The censorship is especially inopportune just weeks after proud announcements of the International Polar Year, which is set to study in-depth the impact of global warming in the North and South poles (reg. req’d). Scientists from 60 countries, supposedly supported by our own presidential science adviser John H. Marburger III, are driven by the burden of questions that outnumber answers.
Here’s one more question: How can our scientists adequately contribute or even participate if government employees in Alaska are on orders to restrict discussion on climate change, sea ice, and polar bears? I must have missed that memo.


March 12th, 2007 at 11:45 pm
While the thawing in Alaska and Siberia is of great concern for its inhabitants (human and otherwise), it affects the rest of us just as much. In the 16 June 2006 issue of Science, Zimov et. al had a little item “Permafrost and the Global Carbon Budget”. Here is a quote from that:
“Using an overall average carbon concentration for yedoma of ~2.6%, as well as the typical bulk density, average thickness, and icewedge content of the yedoma, we estimate the carbon reservoir in frozen yedoma to be ~500 Gt (2). Another ~400 Gt of carbon are contained in nonyedoma permafrost (excluding peatlands) (3), and 50 to 70 Gt reside in the peatbogs of western Siberia (4). These preliminary estimates indicate that permafrost is a large carbon reservoir, intermediate in size between those of vegetation and soils. Our laboratory incubations and field experiments show that the organic matter in yedoma decomposes quickly when thawed, resulting in respiration rates of initially 10 to 40 g of carbon per m^3 per day, and then 0.5 to 5 g of carbon per m^3 per day over several years. These rates are similar to those of productive northern grassland soils. If these rates are sustained in the long term, as field observations suggest, then most carbon in recently thawed yedoma will be released within a century–a striking contrast to the preservation of carbon for tens of thousands of years when frozen in permafrost.”

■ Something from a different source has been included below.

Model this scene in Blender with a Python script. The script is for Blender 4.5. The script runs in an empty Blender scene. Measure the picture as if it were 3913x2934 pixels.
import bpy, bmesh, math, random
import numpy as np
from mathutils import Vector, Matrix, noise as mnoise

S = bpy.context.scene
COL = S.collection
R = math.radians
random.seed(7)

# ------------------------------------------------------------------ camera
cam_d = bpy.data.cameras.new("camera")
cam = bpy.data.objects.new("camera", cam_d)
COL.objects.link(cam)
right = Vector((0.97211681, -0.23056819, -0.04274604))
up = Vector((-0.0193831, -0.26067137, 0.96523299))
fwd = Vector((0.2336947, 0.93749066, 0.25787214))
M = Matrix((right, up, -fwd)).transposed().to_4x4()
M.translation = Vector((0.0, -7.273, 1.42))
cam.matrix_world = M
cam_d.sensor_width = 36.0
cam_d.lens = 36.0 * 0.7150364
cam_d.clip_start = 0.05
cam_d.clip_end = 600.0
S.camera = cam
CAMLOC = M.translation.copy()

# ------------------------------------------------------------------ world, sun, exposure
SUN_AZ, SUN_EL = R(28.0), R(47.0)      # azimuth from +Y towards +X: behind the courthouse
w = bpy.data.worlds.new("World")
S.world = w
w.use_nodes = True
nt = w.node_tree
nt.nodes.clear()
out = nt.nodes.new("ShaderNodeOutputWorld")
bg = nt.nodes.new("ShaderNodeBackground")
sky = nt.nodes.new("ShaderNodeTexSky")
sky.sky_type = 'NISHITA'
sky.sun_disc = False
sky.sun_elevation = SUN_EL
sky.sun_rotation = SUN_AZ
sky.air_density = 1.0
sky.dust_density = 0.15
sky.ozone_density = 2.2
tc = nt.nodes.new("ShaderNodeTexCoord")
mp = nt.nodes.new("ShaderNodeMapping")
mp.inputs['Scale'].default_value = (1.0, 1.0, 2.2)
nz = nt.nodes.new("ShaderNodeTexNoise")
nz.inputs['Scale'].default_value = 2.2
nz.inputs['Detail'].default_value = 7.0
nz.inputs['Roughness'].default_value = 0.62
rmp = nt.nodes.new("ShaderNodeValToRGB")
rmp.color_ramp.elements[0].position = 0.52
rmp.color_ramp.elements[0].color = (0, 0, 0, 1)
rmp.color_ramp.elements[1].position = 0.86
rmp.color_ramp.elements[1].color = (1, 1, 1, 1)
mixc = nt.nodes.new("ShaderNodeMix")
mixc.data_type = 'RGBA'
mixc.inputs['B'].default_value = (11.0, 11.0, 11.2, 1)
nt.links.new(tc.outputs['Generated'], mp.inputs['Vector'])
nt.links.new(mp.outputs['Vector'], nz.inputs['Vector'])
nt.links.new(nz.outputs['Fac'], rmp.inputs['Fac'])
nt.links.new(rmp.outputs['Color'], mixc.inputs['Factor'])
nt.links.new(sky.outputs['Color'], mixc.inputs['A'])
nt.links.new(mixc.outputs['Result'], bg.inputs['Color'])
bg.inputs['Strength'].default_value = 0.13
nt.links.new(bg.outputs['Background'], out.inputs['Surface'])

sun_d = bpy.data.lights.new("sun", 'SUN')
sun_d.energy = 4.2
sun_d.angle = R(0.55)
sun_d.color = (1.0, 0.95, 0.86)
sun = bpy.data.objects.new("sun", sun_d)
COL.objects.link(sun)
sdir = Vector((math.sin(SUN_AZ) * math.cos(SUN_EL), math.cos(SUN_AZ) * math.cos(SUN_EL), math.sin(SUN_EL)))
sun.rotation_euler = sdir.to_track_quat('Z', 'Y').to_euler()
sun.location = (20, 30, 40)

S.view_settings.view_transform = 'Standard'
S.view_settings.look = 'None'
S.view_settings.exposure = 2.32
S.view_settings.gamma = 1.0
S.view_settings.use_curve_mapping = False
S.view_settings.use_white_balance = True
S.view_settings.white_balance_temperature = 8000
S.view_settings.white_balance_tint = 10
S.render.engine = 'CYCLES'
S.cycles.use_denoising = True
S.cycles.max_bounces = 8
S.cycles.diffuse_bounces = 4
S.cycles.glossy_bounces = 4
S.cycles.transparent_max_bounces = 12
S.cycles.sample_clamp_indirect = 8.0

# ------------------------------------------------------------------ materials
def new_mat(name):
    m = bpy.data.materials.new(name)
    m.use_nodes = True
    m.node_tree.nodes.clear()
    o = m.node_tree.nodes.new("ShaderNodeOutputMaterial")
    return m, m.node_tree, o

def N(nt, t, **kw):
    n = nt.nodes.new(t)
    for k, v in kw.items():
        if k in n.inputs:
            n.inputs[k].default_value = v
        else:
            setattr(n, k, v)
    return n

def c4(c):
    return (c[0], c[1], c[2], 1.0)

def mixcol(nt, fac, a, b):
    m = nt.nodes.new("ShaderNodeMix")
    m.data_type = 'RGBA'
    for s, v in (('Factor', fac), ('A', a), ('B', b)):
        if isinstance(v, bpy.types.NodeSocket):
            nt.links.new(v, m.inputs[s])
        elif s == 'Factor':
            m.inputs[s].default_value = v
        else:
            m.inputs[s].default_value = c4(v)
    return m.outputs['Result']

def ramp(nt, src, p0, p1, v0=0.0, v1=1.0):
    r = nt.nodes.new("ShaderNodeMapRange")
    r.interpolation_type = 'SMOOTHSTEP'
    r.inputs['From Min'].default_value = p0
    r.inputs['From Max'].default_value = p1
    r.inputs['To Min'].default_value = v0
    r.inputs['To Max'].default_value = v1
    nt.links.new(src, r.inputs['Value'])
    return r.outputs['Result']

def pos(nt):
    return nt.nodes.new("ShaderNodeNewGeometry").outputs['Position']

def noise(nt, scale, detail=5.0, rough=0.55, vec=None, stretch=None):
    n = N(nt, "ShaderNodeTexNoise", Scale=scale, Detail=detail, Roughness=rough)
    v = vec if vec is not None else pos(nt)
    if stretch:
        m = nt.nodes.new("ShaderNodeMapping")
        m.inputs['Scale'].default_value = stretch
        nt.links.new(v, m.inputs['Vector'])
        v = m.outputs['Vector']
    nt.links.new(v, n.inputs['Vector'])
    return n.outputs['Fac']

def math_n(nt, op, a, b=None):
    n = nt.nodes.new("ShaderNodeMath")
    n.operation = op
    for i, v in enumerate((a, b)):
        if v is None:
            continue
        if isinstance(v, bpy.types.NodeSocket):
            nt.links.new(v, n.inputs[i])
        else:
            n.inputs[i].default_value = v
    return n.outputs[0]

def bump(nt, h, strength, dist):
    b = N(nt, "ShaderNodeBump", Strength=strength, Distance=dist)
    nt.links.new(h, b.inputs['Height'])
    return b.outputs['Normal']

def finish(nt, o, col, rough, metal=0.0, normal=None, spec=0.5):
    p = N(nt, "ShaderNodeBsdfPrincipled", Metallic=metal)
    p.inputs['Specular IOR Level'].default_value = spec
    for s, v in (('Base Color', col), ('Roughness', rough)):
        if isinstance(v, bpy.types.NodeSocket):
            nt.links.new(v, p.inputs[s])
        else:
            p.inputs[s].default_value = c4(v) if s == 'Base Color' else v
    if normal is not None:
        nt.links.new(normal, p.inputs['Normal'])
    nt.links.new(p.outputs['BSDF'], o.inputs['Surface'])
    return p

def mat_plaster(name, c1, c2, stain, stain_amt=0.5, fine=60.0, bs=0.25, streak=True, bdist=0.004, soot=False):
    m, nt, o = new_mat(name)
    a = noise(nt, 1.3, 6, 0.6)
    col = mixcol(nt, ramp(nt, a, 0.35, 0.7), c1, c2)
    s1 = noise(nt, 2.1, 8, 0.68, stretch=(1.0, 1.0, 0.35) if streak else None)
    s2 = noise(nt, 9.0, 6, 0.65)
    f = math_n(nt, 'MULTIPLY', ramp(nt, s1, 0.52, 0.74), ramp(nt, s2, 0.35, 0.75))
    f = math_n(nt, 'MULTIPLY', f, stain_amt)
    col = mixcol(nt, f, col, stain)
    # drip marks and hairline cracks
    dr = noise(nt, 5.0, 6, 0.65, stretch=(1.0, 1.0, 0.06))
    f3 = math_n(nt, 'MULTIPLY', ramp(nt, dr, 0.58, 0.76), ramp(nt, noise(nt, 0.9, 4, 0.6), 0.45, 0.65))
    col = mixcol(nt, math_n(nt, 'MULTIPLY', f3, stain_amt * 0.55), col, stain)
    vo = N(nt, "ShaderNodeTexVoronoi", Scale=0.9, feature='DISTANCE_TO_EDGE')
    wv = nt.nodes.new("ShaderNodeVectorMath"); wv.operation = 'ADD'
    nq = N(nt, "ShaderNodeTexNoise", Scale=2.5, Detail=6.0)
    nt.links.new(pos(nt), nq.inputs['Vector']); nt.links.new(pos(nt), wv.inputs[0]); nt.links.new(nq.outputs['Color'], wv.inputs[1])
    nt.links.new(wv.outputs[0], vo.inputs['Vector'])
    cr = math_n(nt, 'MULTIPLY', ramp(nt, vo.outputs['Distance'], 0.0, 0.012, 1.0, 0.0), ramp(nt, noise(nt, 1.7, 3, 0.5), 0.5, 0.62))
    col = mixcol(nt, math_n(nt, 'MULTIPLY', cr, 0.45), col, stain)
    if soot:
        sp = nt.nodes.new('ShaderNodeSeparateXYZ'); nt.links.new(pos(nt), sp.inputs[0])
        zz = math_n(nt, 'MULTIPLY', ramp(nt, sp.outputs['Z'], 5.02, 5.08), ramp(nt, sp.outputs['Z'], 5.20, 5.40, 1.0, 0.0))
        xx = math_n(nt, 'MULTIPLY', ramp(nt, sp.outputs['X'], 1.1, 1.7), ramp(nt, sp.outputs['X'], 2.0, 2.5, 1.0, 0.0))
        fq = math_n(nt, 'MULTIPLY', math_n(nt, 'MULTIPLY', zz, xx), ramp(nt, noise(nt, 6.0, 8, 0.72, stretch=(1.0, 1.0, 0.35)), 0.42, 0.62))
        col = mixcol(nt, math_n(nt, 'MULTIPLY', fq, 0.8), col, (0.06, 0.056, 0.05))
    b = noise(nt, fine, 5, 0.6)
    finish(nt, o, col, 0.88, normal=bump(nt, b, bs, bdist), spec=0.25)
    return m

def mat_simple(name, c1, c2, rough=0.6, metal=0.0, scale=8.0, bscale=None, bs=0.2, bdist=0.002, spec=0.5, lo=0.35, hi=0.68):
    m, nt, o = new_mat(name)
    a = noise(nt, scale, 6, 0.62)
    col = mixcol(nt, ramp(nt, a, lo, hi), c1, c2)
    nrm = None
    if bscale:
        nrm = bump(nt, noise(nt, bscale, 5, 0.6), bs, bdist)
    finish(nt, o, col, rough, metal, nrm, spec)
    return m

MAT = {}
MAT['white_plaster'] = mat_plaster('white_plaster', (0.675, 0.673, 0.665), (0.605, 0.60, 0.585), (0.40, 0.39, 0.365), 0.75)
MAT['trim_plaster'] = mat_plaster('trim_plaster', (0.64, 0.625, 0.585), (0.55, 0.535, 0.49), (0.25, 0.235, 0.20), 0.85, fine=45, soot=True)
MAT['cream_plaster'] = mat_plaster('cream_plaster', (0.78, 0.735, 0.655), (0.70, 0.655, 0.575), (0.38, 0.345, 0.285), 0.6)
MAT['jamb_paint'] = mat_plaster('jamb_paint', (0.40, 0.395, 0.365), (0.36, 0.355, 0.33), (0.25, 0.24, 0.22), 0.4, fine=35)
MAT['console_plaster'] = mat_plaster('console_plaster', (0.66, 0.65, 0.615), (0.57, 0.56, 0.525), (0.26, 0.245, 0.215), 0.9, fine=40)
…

So most of 500 Gt of carbon released within a century is probably somewhere from 2-4 Gt of carbon per year. To put it in perspective, the U.S. releases just 2 Gt of carbon per year (7 Gt of CO2e GHG). So imagine a world where the U.S. and China and Europe suddendly cut back to 0 carbon emissions. By the time we do that the thawing permafrost will have stepped in and could be emitting as much as the three of us combined. Let’s hope the carbon emissions are “only” CO2. If they are CH4 (23 times higher global warming potential), then we’re really in trouble. In that regard, check out K. M. Walter et al., Methane bubbling from Siberian thaw lakes as a positive feedback to climate warming, Nature Volume 443 Number 7107, page 71.
This stuff is not in the current global climate models yet. I.e. the latest IPCC report doesn’t include this science. Scary stuff.